**INSTRUCTION:**
Transcribe the listing in full, excluding any pictures.

**PROVIDED MATERIAL:**
---

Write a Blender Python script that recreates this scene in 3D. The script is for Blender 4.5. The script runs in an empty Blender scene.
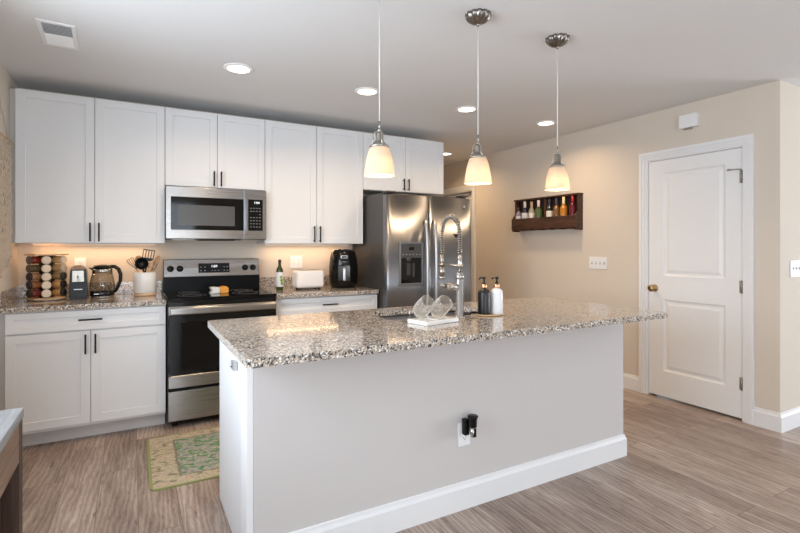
import bpy, bmesh, math, random
from mathutils import Vector, Matrix, Euler
random.seed(7)
PI = math.pi
sc = bpy.context.scene
COL = sc.collection

# ------------------------------------------------------------------ camera
cam = bpy.data.cameras.new('camera'); camo = bpy.data.objects.new('camera', cam); COL.objects.link(camo)
camo.location = (0.6946, -4.4354, 1.2993)
camo.rotation_euler = (PI/2, 0, -math.radians(29.178))
cam.sensor_width = 36.0; cam.lens = 479.37/800*36
cam.shift_y = -(266.5-246.06)/800
cam.clip_start = 0.05
sc.camera = camo

# ------------------------------------------------------------------ colour management, world, big lights
sc.view_settings.view_transform = 'Standard'; sc.view_settings.look = 'None'
sc.view_settings.gamma = 1.0; sc.view_settings.use_curve_mapping = False
sc.view_settings.exposure = -0.07
w = bpy.data.worlds.new('sky'); sc.world = w; w.use_nodes = True
wn = w.node_tree.nodes; wl = w.node_tree.links
bg = wn['Background']; bg.inputs[0].default_value = (0.72, 0.86, 1.0, 1); bg.inputs[1].default_value = 1.2

CEIL = 2.46; XL = -0.035; XR = 4.643; YC = -2.807; YF = -8.0; XE = 8.2; YH = 2.6

def area(name, loc, rot, sx, sy, power, color, spread=None, disk=False):
    l = bpy.data.lights.new(name, 'AREA'); l.energy = power; l.color = color
    if disk: l.shape = 'DISK'; l.size = sx
    else: l.shape = 'RECTANGLE'; l.size = sx; l.size_y = sy
    if spread: l.spread = spread
    o = bpy.data.objects.new(name, l); COL.objects.link(o); o.location = loc; o.rotation_euler = rot
    return o
DAY = (0.78, 0.88, 1.0)
# daylight that comes in through the living-room windows, just outside the panes
area('window_daylight', (XL-0.30, -2.85, 1.50), (0, -PI/2+0.25, 0), 1.2, 2.2, 80, DAY)
area('window_daylight', (1.0, YF-0.30, 1.35), (PI/2-0.2, 0, 0), 1.9, 1.9, 66, DAY)
area('window_daylight', (5.3, YF-0.30, 1.35), (PI/2, 0, 0), 2.4, 1.9, 11, DAY)
area('window_daylight', (XE+0.30, -5.2, 1.35), (0, PI/2, 0), 1.9, 2.4, 118, DAY)  # lamp at an unseen window, added to brighten side-facing surfaces and ceiling
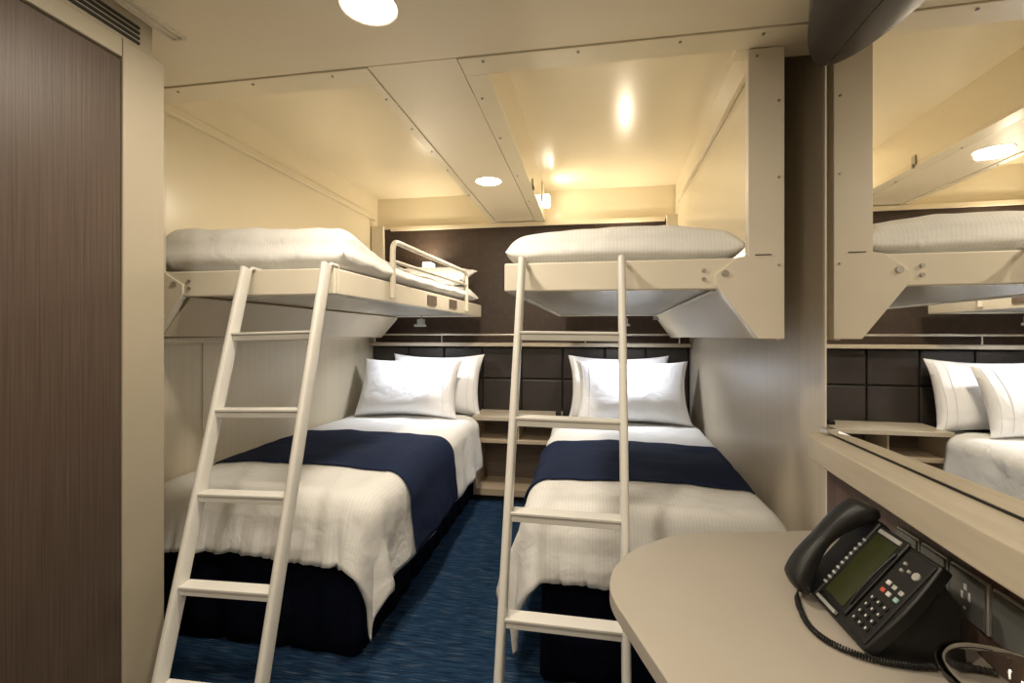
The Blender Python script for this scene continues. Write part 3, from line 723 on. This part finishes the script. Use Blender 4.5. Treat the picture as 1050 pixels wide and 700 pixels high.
# handset cradle and handset
fbox(-.044, .012, .0, .195, -.022, .006).build('cradle', phone_m, t, bevel=.006)
hs = MB(); N = 44; pth = []; NR = 16; vs = []
for i in range(N+1):
    q = i/N; b = -.012+.222*q; lift = .022*sin(pi*q)**.7+.022
    ww = .022+.008*abs(cos(pi*q))**2; th = .013+.011*abs(cos(pi*q))**1.6
    rd = max(0, (abs(2*q-1)-.86)/.14); rd = max(.25, (1-rd**2.4))**.5; ww *= rd; th *= rd
    c = P(-.012-.010*sin(pi*q), b, lift)
    for k in range(NR):
        an = 2*pi*k/NR; vs.append(c+v*ww*math.copysign(abs(cos(an))**.65, cos(an))+w*th*math.copysign(abs(sin(an))**.65, sin(an)))
fs = [(i*NR+j, i*NR+(j+1) % NR, (i+1)*NR+(j+1) % NR, (i+1)*NR+j) for i in range(N) for j in range(NR)]
fs += [tuple(range(NR))[::-1], tuple(range(N*NR, (N+1)*NR))]
hs.add(vs, fs); hs.build('handset', phone_m, t, smooth=True)
MB().tube([P(-.006, .10, -.004), P(-.006, .10, .004)], .030, 20).build('speaker_grille', phone2_m, t, smooth=True)
# coiled cord
ctrl = [P(-.012, -.012, .010), Vector((.428, 1.030, .704)), Vector((.412, .995, .7005)), Vector((.402, .955, .7005)), Vector((.397, .915, .7005)), Vector((.405, .878, .7005)), Vector((.430, .850, .7005)), Vector((.464, .834, .7005)), Vector((.503, .829, .7005)), Vector((.545, .832, .7005)), Vector((.59, .84, .7005)), Vector((.63, .835, .7005))]
def catmull(c, n=14):
    out = []
    for i in range(len(c)-1):
        p0, p1, p2, p3 = c[max(i-1, 0)], c[i], c[i+1], c[min(i+2, len(c)-1)]
        for k in range(n):
            q = k/n; out.append(.5*((2*p1)+(p2-p0)*q+(2*p0-5*p1+4*p2-p3)*q*q+(3*p1-p0-3*p2+p3)*q**3))
    return out+[c[-1]]
base = catmull(ctrl, 60); cp = []; L = 0
for i, p in enumerate(base):
    if i: L += (p-base[i-1]).length
    tt = (base[min(i+1, len(base)-1)]-base[max(i-1, 0)]).normalized(); a = Vector((0, 0, 1)); a = (a-tt*a.dot(tt)).normalized(); b = tt.cross(a)
    r_ = min(1, max(0, (L-.03)/.02))*.0042
    ang = L/.0042*2*pi; cp.append(p+(a*cos(ang)+b*sin(ang))*r_)
MB().tube(cp, .0016, 6).build('coiled_cord', black_m, t, smooth=True)
# ------------------------------------------------------------ glass dish
t = thing('glass_bowl', (.550, .690, .693), 'clear thick-rimmed glass dish at the lower right corner of the desk', 'glass dish')
prof = [(.0005, .006), (.025, .008), (.048, .030), (.066, .062), (.080, .078), (.084, .083), (.082, .088), (.076, .089), (.071, .085), (.056, .060), (.040, .032), (.022, .016), (.0005, .014)]
prof = [(.0005, 0.0), (.030, 0.0), (.033, .004), (.050, .030), (.066, .062), (.078, .076), (.083, .082), (.082, .088), (.076, .089), (.070, .084), (.057, .062), (.040, .034), (.022, .018), (.0005, .015)]
MB().lathe(prof, (.550, .690, .6935), 48).build('bowl_body', glass_m, t, smooth=True)
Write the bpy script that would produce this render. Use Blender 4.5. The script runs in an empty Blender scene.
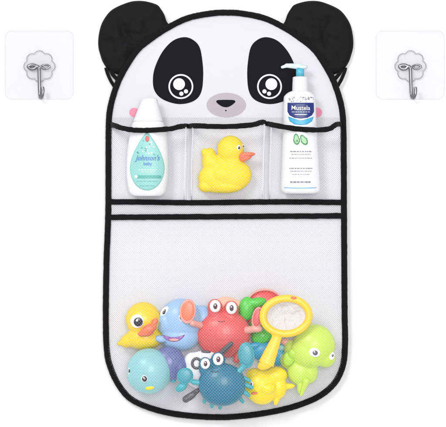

---

**FINISHED TASK:**
Write a Blender Python script that recreates this scene in 3D. The script is for Blender 4.5. The script runs in an empty Blender scene.
import bpy, bmesh, math, random
from mathutils import Vector, Matrix, Euler
random.seed(7)
PI = math.pi
sc = bpy.context.scene
COL = sc.collection

# ------------------------------------------------------------------ camera
cam = bpy.data.cameras.new('camera'); camo = bpy.data.objects.new('camera', cam); COL.objects.link(camo)
camo.location = (0.6946, -4.4354, 1.2993)
camo.rotation_euler = (PI/2, 0, -math.radians(29.178))
cam.sensor_width = 36.0; cam.lens = 479.37/800*36
cam.shift_y = -(266.5-246.06)/800
cam.clip_start = 0.05
sc.camera = camo

# ------------------------------------------------------------------ colour management, world, big lights
sc.view_settings.view_transform = 'Standard'; sc.view_settings.look = 'None'
sc.view_settings.gamma = 1.0; sc.view_settings.use_curve_mapping = False
sc.view_settings.exposure = -0.07
w = bpy.data.worlds.new('sky'); sc.world = w; w.use_nodes = True
wn = w.node_tree.nodes; wl = w.node_tree.links
bg = wn['Background']; bg.inputs[0].default_value = (0.72, 0.86, 1.0, 1); bg.inputs[1].default_value = 1.2

CEIL = 2.46; XL = -0.035; XR = 4.643; YC = -2.807; YF = -8.0; XE = 8.2; YH = 2.6

def area(name, loc, rot, sx, sy, power, color, spread=None, disk=False):
    l = bpy.data.lights.new(name, 'AREA'); l.energy = power; l.color = color
    if disk: l.shape = 'DISK'; l.size = sx
    else: l.shape = 'RECTANGLE'; l.size = sx; l.size_y = sy
    if spread: l.spread = spread
    o = bpy.data.objects.new(name, l); COL.objects.link(o); o.location = loc; o.rotation_euler = rot
    return o
DAY = (0.78, 0.88, 1.0)
# daylight that comes in through the living-room windows, just outside the panes
area('window_daylight', (XL-0.30, -2.85, 1.50), (0, -PI/2+0.25, 0), 1.2, 2.2, 80, DAY)
area('window_daylight', (1.0, YF-0.30, 1.35), (PI/2-0.2, 0, 0), 1.9, 1.9, 66, DAY)
area('window_daylight', (5.3, YF-0.30, 1.35), (PI/2, 0, 0), 2.4, 1.9, 11, DAY)
area('window_daylight', (XE+0.30, -5.2, 1.35), (0, PI/2, 0), 1.9, 2.4, 118, DAY)  # lamp at an unseen window, added to brighten side-facing surfaces and ceiling
The Blender Python script for this scene continues. Write part 3, from line 723 on. This part finishes the script. Use Blender 4.5. Treat the picture as 1050 pixels wide and 700 pixels high.
# handset cradle and handset
fbox(-.044, .012, .0, .195, -.022, .006).build('cradle', phone_m, t, bevel=.006)
hs = MB(); N = 44; pth = []; NR = 16; vs = []
for i in range(N+1):
    q = i/N; b = -.012+.222*q; lift = .022*sin(pi*q)**.7+.022
    ww = .022+.008*abs(cos(pi*q))**2; th = .013+.011*abs(cos(pi*q))**1.6
    rd = max(0, (abs(2*q-1)-.86)/.14); rd = max(.25, (1-rd**2.4))**.5; ww *= rd; th *= rd
    c = P(-.012-.010*sin(pi*q), b, lift)
    for k in range(NR):
        an = 2*pi*k/NR; vs.append(c+v*ww*math.copysign(abs(cos(an))**.65, cos(an))+w*th*math.copysign(abs(sin(an))**.65, sin(an)))
fs = [(i*NR+j, i*NR+(j+1) % NR, (i+1)*NR+(j+1) % NR, (i+1)*NR+j) for i in range(N) for j in range(NR)]
fs += [tuple(range(NR))[::-1], tuple(range(N*NR, (N+1)*NR))]
hs.add(vs, fs); hs.build('handset', phone_m, t, smooth=True)
MB().tube([P(-.006, .10, -.004), P(-.006, .10, .004)], .030, 20).build('speaker_grille', phone2_m, t, smooth=True)
# coiled cord
ctrl = [P(-.012, -.012, .010), Vector((.428, 1.030, .704)), Vector((.412, .995, .7005)), Vector((.402, .955, .7005)), Vector((.397, .915, .7005)), Vector((.405, .878, .7005)), Vector((.430, .850, .7005)), Vector((.464, .834, .7005)), Vector((.503, .829, .7005)), Vector((.545, .832, .7005)), Vector((.59, .84, .7005)), Vector((.63, .835, .7005))]
def catmull(c, n=14):
    out = []
    for i in range(len(c)-1):
        p0, p1, p2, p3 = c[max(i-1, 0)], c[i], c[i+1], c[min(i+2, len(c)-1)]
        for k in range(n):
            q = k/n; out.append(.5*((2*p1)+(p2-p0)*q+(2*p0-5*p1+4*p2-p3)*q*q+(3*p1-p0-3*p2+p3)*q**3))
    return out+[c[-1]]
base = catmull(ctrl, 60); cp = []; L = 0
for i, p in enumerate(base):
    if i: L += (p-base[i-1]).length
    tt = (base[min(i+1, len(base)-1)]-base[max(i-1, 0)]).normalized(); a = Vector((0, 0, 1)); a = (a-tt*a.dot(tt)).normalized(); b = tt.cross(a)
    r_ = min(1, max(0, (L-.03)/.02))*.0042
    ang = L/.0042*2*pi; cp.append(p+(a*cos(ang)+b*sin(ang))*r_)
MB().tube(cp, .0016, 6).build('coiled_cord', black_m, t, smooth=True)
# ------------------------------------------------------------ glass dish
t = thing('glass_bowl', (.550, .690, .693), 'clear thick-rimmed glass dish at the lower right corner of the desk', 'glass dish')
prof = [(.0005, .006), (.025, .008), (.048, .030), (.066, .062), (.080, .078), (.084, .083), (.082, .088), (.076, .089), (.071, .085), (.056, .060), (.040, .032), (.022, .016), (.0005, .014)]
prof = [(.0005, 0.0), (.030, 0.0), (.033, .004), (.050, .030), (.066, .062), (.078, .076), (.083, .082), (.082, .088), (.076, .089), (.070, .084), (.057, .062), (.040, .034), (.022, .018), (.0005, .015)]
MB().lathe(prof, (.550, .690, .6935), 48).build('bowl_body', glass_m, t, smooth=True)
Write the bpy script that would produce this render. Use Blender 4.5. The script runs in an empty Blender scene.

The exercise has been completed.